Independentemente de se concordar ou não com a medida, não faz qualquer sentido dizer que não há agravamento de imposto, como quer o ministro das Finanças quer o secretário de Estado dos Assuntos Fiscais têm vindo a dizer.

O Diabo está nos detalhes

Na verdade, ainda é cedo para perceber o que vai acontecer. Tudo depende daquilo que possa contar como despesa. Num extremo, se tudo ou quase tudo contar como despesa, então, na prática, o novo regime não terá qualquer impacto fiscal. Apenas obrigará as pessoas a passarem a vida no portal online das finanças a validar facturas. Se, pelo contrário, o critério for tão restritivo que nada conte, então estamos a falar de um aumento desumano de impostos para muita gente.

Ouvindo o secretário de Estado, fica-se com a ideia de que tudo e mais alguma coisa pode entrar como despesa. Chegou até a sugerir que as despesas de supermercado de alguém que trabalhe a partir de casa podem contar. Mas não consigo perceber como é que é assim tão simples. Como distinguir o que um tipo come em serviço do que come fora de serviço? Como distinguir a electricidade que se gasta em casa para ver um filme ou para trabalhar? Como saber se um advogado comprou um fato para o trabalho (outro exemplo dado pelo Secretário de Estado) ou para um casamento? Nada disto está explicado na actual proposta de Orçamento do Estado, pelo que uma avaliação final das implicações desta mudança terão de ficar para depois.

Uma conclusão, no entanto, podemos retirar. O regime simplificado vai passar a ser bastante complicado, o que é errado. Todos perdem. Ao contrário do que diz o governo, não basta ter o e-factura para todo este processo ser simples, isto pela simples razão de que a divisão entre despesas profissionais e pessoais não é nada simples. Alguém que reserva um quarto da sua casa como escritório como deve contabilizar o custo desse espaço? E, se pintar esse quarto, isso é uma despesa profissional ou pessoal? Alguém que vá de carro ter com um cliente e que no regresso apanhe os filhos na escola, como vai dividir as despesas de gasolina?

Um verdadeiro regime simplificado deve ser um regime forfetário, ou seja, os custos devem ser presumidos e não carecerem de prova, evitando-se assim um monte de complicações. Se consideram injusto e querem que os profissionais liberais mais bem pagos paguem mais impostos, basta mudarem os coeficientes técnicos. Por exemplo, podem definir simplesmente que até 50.000€ por ano se desconta 25%, e acima disso se desconta apenas 15%. Conseguiam o agravamento fiscal pretendido, sem complicarem o regime simplificado.

Porque, convenhamos, usar o regime simplificado para complicar o regime fiscal é uma contradição nos termos.

2. O testemunho de mulheres adúlteras em tribunal

Por um lado, uma mulher adúltera é uma «pessoa falsa, hipócrita, desonesta, desleal, fútil, imoral.
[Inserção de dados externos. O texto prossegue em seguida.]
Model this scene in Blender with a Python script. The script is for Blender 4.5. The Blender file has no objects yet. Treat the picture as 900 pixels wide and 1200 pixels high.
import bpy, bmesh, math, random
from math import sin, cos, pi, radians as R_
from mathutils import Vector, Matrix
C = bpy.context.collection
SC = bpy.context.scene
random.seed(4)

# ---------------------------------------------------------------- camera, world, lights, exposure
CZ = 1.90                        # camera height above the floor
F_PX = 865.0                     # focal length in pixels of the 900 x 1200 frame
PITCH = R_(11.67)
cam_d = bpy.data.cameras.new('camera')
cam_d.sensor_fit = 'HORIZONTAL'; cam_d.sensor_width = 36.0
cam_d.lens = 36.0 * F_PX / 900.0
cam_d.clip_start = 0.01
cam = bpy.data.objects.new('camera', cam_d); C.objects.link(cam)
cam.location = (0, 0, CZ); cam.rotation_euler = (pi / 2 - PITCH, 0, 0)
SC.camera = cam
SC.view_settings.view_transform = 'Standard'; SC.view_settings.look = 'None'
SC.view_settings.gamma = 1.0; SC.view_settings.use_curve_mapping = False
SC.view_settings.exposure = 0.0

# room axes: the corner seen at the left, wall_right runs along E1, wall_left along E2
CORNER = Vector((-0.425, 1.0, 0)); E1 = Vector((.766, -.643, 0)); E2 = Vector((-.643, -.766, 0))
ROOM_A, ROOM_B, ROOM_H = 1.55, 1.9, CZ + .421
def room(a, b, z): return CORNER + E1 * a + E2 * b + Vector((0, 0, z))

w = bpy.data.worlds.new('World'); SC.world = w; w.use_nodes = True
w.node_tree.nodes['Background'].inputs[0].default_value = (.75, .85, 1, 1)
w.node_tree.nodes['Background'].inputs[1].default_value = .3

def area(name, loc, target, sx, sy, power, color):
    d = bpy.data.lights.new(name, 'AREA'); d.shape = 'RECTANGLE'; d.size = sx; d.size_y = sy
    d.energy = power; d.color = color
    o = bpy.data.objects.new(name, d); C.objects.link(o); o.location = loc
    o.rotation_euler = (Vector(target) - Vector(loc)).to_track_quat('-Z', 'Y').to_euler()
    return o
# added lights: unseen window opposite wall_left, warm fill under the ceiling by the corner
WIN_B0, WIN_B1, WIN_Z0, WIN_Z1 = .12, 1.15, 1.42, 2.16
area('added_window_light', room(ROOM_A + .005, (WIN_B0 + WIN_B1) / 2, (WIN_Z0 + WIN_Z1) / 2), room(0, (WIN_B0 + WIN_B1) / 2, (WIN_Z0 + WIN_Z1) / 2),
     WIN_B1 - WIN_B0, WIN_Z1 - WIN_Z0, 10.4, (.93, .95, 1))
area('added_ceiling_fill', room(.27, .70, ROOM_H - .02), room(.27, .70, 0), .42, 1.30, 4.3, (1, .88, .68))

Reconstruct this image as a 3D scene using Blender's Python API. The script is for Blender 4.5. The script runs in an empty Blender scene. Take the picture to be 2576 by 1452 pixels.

Enfim, carece de probidade moral.» Naturalmente, o seu testemunho não faz prova ou seja, não é credível em tribunal. Por outro lado, há um ditado popular que nos diz que a “mulher honesta não tem ouvidos”. Se não tem ouvidos, é surda, se é surda também não vale muito como testemunho.

Daí se conclui que o testemunho das mulheres só deve ser aceite em tribunal em situações extraordinárias, nomeadamente quando não há nenhum homem disponível. Aquela tão polémica passagem do Corão que sugere que são necessárias duas mulheres para substituir o testemunho de um só homem peca assim por defeito.

Em vez de se estar a gastar tempo e recursos a ouvir mulheres adúlteras em tribunal, mais vale aplicar um regime forfetário e convencionar que o valor de tal testemunho é nulo, Ouvindo-se apenas o homem, tudo é mais célere, poupa-se trabalho a todos e, no fim, obtém-se o que interessa: Justiça. (Assim com “J” grande e tudo!)